# YOUR OBJECTIVE
Return each line of the data below verbatim; pictures are to be left out.

-- PROVIDED MATERIAL start --

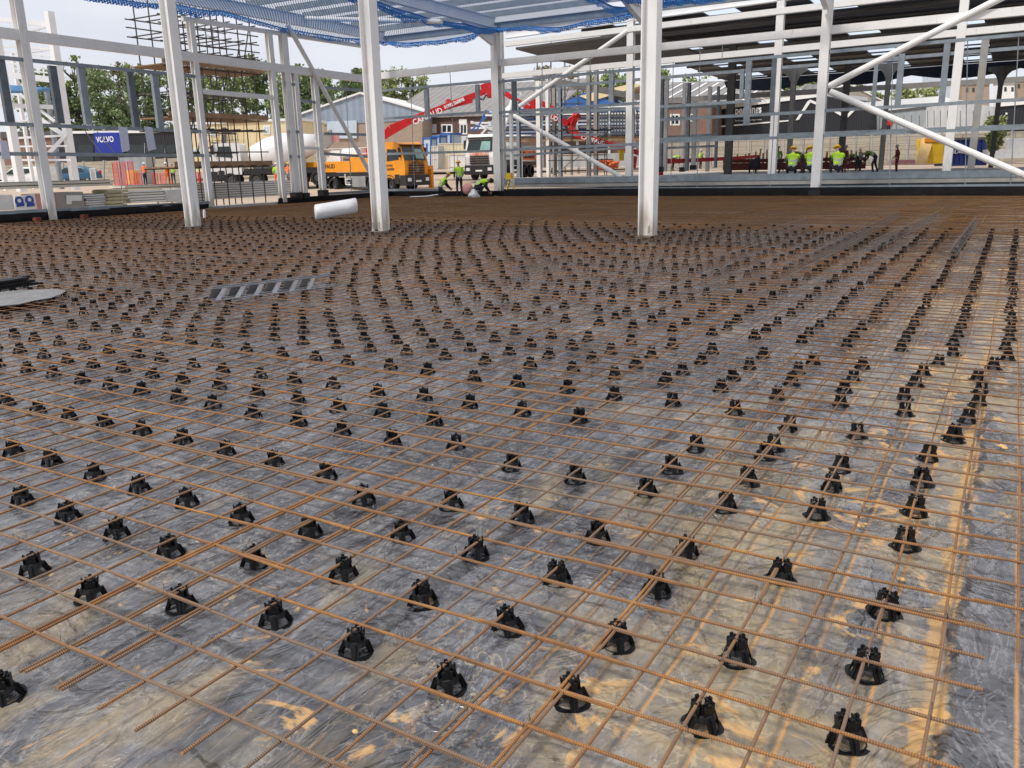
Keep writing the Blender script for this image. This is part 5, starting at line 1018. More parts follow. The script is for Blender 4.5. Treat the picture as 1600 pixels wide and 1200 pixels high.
# grey gabled warehouse
wg = wall_px(455, 112, 655, 108)
t = bld('warehouse', 'grey blue gabled warehouse with roller door behind the orange truck', wg, None, 'warehouse')
face(t, wg, [(440, 190), (562, 146), (660, 174), (660, 187), (470, 197), (440, 197)], 'grey_clad', 'gable', 28); face(t, wg, [(445, 197), (470, 197.2), (660, 187.2), (660, 262), (445, 268)], 'brick_tan', 'wall', 27, -.1)
face(t, wg, [(511, 190), (557, 188), (557, 216), (511, 217)], 'pale_blue', 'roller_door', .2, .15); face(t, wg, [(436, 188), (562, 143.5), (664, 173), (664, 175.5), (562, 146.5), (436, 191)], 'trim_white', 'roof_edge', 28.3, .25)
wh = wall_px(600, 116, 845, 104)
t = bld('works_building', 'dark brick works building with white windows and long grey sheet roof', wh)
face(t, wh, [(600, 186), (860, 178), (860, 262), (600, 262)], 'brick_dark', 'wall', 16); windows(t, wh, [(676, 194, 681.5, 207.5), (689, 194, 707, 208), (718, 193, 730, 210), (606, 194, 622, 208)], 'trim_white', 'glass')
face(t, wh, [(646, 194), (663, 194), (663, 208.5), (646, 208.5)], 'trim_white', 'boarded_window', .1, .1); face(t, wh, [(663, 195), (681, 195), (681, 208), (663, 208)], 'pale_blue', 'window', .1, .1); face(t, wh, [(717, 186), (729, 186), (729, 194), (717, 194)], 'trim_white', 'panel', .1, .1)
b = MB(); A = wh.pt(596, 187, .4); B_ = wh.pt(864, 177, .4); up = -wh.n*11+Z*4.6; b.poly([A, B_, B_+up, A+up], Z*.2); b.build('roof', M['roof_grey'], t, True)
A = wh.pt(652, 221, .3); face(t, wh, [(648, 211), (706, 210), (706, 222), (648, 223)], 'trim_white', 'name_board', .1, .2); lettering('K', .75, A, wh.t if (B_-A).dot(wh.t) > 0 else -wh.t, Z, M['letter_black'], t, bold=.01)
t = thing('hoarding', 'light grey site hoarding behind the white truck cab', 'hoarding', tuple(gd(700, 262, 84))); wf = wall_px(700, 84, 800, 78); face(t, wf, [(700, 213), (812, 210), (812, 266), (700, 268)], 'light_clad', 'panels', .2)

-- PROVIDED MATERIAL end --

# EXERCISE ANSWER
Keep writing the Blender script for this image. This is part 5, starting at line 1018. More parts follow. The script is for Blender 4.5. Treat the picture as 1600 pixels wide and 1200 pixels high.
# grey gabled warehouse
wg = wall_px(455, 112, 655, 108)
t = bld('warehouse', 'grey blue gabled warehouse with roller door behind the orange truck', wg, None, 'warehouse')
face(t, wg, [(440, 190), (562, 146), (660, 174), (660, 187), (470, 197), (440, 197)], 'grey_clad', 'gable', 28); face(t, wg, [(445, 197), (470, 197.2), (660, 187.2), (660, 262), (445, 268)], 'brick_tan', 'wall', 27, -.1)
face(t, wg, [(511, 190), (557, 188), (557, 216), (511, 217)], 'pale_blue', 'roller_door', .2, .15); face(t, wg, [(436, 188), (562, 143.5), (664, 173), (664, 175.5), (562, 146.5), (436, 191)], 'trim_white', 'roof_edge', 28.3, .25)
wh = wall_px(600, 116, 845, 104)
t = bld('works_building', 'dark brick works building with white windows and long grey sheet roof', wh)
face(t, wh, [(600, 186), (860, 178), (860, 262), (600, 262)], 'brick_dark', 'wall', 16); windows(t, wh, [(676, 194, 681.5, 207.5), (689, 194, 707, 208), (718, 193, 730, 210), (606, 194, 622, 208)], 'trim_white', 'glass')
face(t, wh, [(646, 194), (663, 194), (663, 208.5), (646, 208.5)], 'trim_white', 'boarded_window', .1, .1); face(t, wh, [(663, 195), (681, 195), (681, 208), (663, 208)], 'pale_blue', 'window', .1, .1); face(t, wh, [(717, 186), (729, 186), (729, 194), (717, 194)], 'trim_white', 'panel', .1, .1)
b = MB(); A = wh.pt(596, 187, .4); B_ = wh.pt(864, 177, .4); up = -wh.n*11+Z*4.6; b.poly([A, B_, B_+up, A+up], Z*.2); b.build('roof', M['roof_grey'], t, True)
A = wh.pt(652, 221, .3); face(t, wh, [(648, 211), (706, 210), (706, 222), (648, 223)], 'trim_white', 'name_board', .1, .2); lettering('K', .75, A, wh.t if (B_-A).dot(wh.t) > 0 else -wh.t, Z, M['letter_black'], t, bold=.01)
t = thing('hoarding', 'light grey site hoarding behind the white truck cab', 'hoarding', tuple(gd(700, 262, 84))); wf = wall_px(700, 84, 800, 78); face(t, wf, [(700, 213), (812, 210), (812, 266), (700, 268)], 'light_clad', 'panels', .2)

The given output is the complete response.